We lopen steeds dieper het bos in en het pad blijft stijgen. Als we dan eindelijk op het hoogste punt komen is er weinig te zien. Er staat een half vergaan schuurtje en een hele hoop bomen. Geen mooie vergezichten, geen open ruimte, alleen maar bomen. Helaas, pindakaas. Maar we hebben het maar wel weer even gedaan. Op de terugweg komen we weer de stroom met mieren tegen die nog steeds ongestoord hun pad vervolgen.
City view
Er staat nog één item op de kaart wat we graag willen zien, de city view, met hopelijk een mooi uitzicht over Kandy. Het is een heel ielig pad wat we volgen en het loopt het bos uit. Uit de verte horen we steeds meer stadsgeluiden. Ook horen we een bekend geluid, de muziek die hoort bij de offergave in de Temple of the Sacred Tooth. We lopen door en komen bij een platform uit waar je op kunt staan. En daar hebben we een prachtig uitzicht over Kandy. Het meer, de stad die op de omliggende heuvels is gebouwd, de tempel. Dit is een mooie beloning van onze inspanningen.
Als we bij het city view point vandaan lopen zien we een weg terug het bos in. Op hoop van zegen lopen we dit pad op. Om vervolgens getrakteerd te worden op heel veel aapjes. Ze zitten echt overal. Ook schieten er onder ons 2 herten weg. Op het moment dat er een grote vrucht van de boom afvalt schrikken de aapjes net zo erg als wij. Als Kenji alvast even vooruit loopt ben ik binnen no time omsingeld door de aapjes, ze schijnen de stokken wel interessant te vinden. Wel blijven ze allemaal netjes op afstand. Uiteindelijk blijkt dit pad toch dood te lopen. Maar we zijn blij dat we hier toch even hebben gekeken, anders hadden we deze beestjes moeten missen.
De morgenstond heeft goud in de mond
Rest ons nu slechts nog de terugweg naar de entree.
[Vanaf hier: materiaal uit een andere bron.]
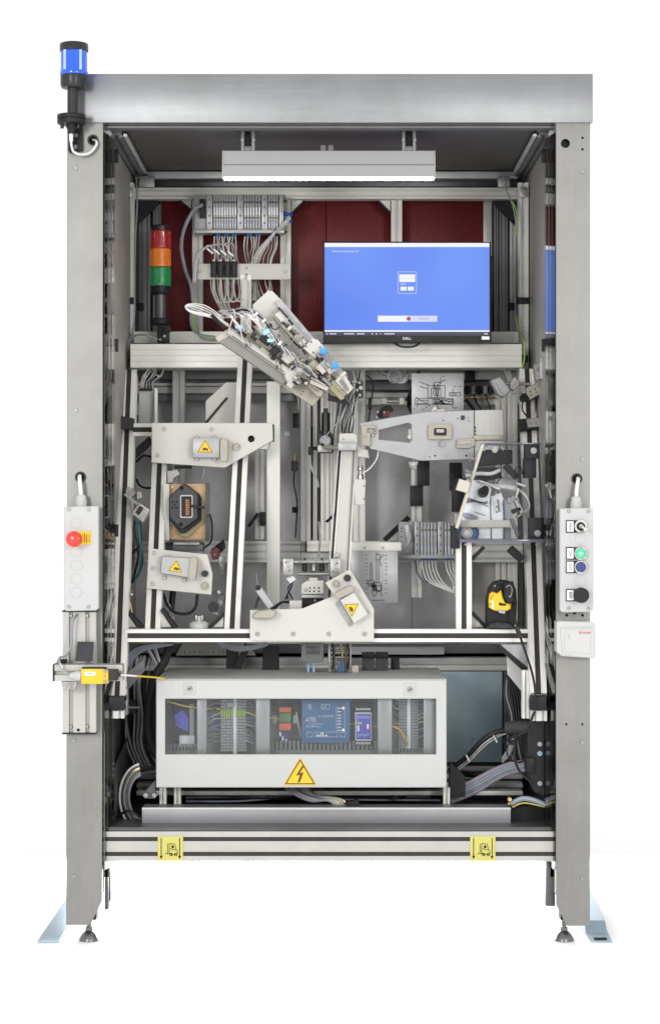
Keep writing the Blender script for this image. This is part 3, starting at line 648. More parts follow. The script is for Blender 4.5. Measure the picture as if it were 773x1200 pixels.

We komen best veel mensen tegen die nu pas gaan beginnen en zich aardig in het zweet werken. Wat zijn we blij dat we op tijd zijn opgestaan en met een fijne temperatuur hebben kunnen wandelen. Bij de entree moeten we het grote boek weer tekenen en wordt onze eindtijd genoteerd. In een kleine 2,5 uur hebben we de wandeling voltooid. Een resultaat waar we best trots op zijn. De tijden worden weliswaar niet om deze reden bijgehouden, maar eerder zodat ze weten wie wanneer in het park is. Maar toch, een leuke graadmeter. Hoog tijd om onze voetjes wat rust te geven en af te gaan koelen in de airco!